Omni-Granular Ego-Semantic Propagation for Self-Supervised Graph
Representation Learning
- URL: http://arxiv.org/abs/2205.15746v1
- Date: Tue, 31 May 2022 12:31:33 GMT
- Title: Omni-Granular Ego-Semantic Propagation for Self-Supervised Graph
Representation Learning
- Authors: Ling Yang, Shenda Hong
- Abstract summary: Unsupervised/self-supervised graph representation learning is critical for downstream node- and graph-level classification tasks.
We introduce instance-adaptive global-aware ego-semantic descriptors.
The descriptors can be explicitly integrated into local graph convolution as new neighbor nodes.
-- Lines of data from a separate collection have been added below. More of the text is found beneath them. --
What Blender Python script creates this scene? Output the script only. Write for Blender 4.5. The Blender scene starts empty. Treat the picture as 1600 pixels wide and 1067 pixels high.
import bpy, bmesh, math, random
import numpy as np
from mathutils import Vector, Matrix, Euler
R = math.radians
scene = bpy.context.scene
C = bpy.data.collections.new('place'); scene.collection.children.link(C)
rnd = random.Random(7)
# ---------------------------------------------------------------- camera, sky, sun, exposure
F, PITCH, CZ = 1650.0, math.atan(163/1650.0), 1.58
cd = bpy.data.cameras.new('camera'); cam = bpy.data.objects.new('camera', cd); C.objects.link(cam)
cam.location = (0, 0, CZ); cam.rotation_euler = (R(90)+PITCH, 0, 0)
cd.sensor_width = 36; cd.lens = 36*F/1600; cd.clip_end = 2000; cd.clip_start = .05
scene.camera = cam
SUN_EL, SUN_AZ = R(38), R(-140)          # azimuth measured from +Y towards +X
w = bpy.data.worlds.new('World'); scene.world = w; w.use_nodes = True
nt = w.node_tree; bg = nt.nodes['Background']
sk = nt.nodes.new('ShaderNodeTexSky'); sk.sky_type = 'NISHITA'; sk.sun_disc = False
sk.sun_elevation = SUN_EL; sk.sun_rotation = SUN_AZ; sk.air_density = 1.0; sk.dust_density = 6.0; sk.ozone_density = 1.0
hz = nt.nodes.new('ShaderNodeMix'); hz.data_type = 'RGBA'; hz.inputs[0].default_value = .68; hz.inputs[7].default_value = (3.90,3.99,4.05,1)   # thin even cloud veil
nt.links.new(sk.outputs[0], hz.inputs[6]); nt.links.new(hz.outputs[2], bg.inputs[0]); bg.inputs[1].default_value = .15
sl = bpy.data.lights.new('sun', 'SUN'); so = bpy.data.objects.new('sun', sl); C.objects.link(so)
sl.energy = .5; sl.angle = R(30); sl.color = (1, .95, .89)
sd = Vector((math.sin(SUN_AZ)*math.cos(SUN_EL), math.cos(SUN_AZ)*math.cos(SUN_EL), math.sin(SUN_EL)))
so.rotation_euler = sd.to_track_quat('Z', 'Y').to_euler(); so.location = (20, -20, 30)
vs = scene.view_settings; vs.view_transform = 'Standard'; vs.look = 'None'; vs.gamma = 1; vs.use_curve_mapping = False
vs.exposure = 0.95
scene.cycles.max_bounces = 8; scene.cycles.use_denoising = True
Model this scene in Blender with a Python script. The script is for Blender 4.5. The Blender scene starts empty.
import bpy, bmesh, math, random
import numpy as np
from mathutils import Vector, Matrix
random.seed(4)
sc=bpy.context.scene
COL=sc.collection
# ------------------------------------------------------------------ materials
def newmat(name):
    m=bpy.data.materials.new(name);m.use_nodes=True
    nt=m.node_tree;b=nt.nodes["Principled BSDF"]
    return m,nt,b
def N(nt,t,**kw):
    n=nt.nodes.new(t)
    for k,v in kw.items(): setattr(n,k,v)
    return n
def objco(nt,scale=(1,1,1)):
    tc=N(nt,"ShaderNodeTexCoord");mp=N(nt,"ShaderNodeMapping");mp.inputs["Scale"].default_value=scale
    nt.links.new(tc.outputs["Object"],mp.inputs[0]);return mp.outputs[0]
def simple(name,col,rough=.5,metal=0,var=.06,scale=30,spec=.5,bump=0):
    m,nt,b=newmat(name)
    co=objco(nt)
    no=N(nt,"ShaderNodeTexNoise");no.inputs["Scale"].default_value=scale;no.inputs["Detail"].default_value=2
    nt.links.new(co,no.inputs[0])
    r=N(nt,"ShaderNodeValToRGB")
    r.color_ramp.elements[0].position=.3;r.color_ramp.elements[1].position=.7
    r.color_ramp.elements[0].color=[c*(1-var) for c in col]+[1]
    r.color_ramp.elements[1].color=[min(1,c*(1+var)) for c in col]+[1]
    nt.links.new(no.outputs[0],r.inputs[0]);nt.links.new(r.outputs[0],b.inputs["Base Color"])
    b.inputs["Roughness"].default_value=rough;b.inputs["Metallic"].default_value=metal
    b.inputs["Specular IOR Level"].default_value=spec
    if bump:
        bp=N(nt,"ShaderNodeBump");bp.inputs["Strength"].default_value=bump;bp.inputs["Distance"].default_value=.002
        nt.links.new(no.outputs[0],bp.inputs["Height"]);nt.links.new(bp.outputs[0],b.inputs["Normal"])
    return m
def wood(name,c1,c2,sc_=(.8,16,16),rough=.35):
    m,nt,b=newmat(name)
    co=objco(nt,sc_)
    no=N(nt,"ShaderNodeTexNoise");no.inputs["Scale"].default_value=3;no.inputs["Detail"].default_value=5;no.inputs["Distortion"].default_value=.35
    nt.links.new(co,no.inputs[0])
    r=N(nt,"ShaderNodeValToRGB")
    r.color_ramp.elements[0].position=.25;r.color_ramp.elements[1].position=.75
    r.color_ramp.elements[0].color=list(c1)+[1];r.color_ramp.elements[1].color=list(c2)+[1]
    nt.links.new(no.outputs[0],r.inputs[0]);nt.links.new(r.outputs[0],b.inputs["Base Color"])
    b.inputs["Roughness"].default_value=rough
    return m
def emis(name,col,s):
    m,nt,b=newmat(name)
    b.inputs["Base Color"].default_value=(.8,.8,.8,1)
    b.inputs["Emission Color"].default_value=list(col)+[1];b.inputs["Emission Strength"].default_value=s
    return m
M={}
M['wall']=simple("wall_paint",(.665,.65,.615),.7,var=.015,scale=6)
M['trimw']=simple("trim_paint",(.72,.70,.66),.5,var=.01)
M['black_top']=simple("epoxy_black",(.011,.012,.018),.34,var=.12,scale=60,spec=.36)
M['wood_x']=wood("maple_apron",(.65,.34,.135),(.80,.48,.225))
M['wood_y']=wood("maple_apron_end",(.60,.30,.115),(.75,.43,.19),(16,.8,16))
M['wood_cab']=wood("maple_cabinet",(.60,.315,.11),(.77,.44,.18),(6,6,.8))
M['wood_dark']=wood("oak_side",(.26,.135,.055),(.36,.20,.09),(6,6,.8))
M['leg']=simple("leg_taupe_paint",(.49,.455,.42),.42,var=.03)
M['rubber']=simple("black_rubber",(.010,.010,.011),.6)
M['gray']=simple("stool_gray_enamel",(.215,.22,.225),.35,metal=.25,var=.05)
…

- Score: 6.128446481571702
- License: http://arxiv.org/licenses/nonexclusive-distrib/1.0/
- Abstract: Unsupervised/self-supervised graph representation learning is critical for
downstream node- and graph-level classification tasks. Global structure of
graphs helps discriminating representations and existing methods mainly utilize
the global structure by imposing additional supervisions. However, their global
semantics are usually invariant for all nodes/graphs and they fail to
explicitly embed the global semantics to enrich the representations. In this
paper, we propose Omni-Granular Ego-Semantic Propagation for Self-Supervised
Graph Representation Learning (OEPG). Specifically, we introduce
instance-adaptive global-aware ego-semantic descriptors, leveraging the first-
and second-order feature differences between each node/graph and hierarchical
global clusters of the entire graph dataset. The descriptors can be explicitly
integrated into local graph convolution as new neighbor nodes. Besides, we
design an omni-granular normalization on the whole scales and hierarchies of
the ego-semantic to assign attentional weight to each descriptor from an
omni-granular perspective. Specialized pretext tasks and cross-iteration
momentum update are further developed for local-global mutual adaptation. In
downstream tasks, OEPG consistently achieves the best performance with a 2%~6%
accuracy gain on multiple datasets cross scales and domains. Notably, OEPG also
generalizes to quantity- and topology-imbalance scenarios.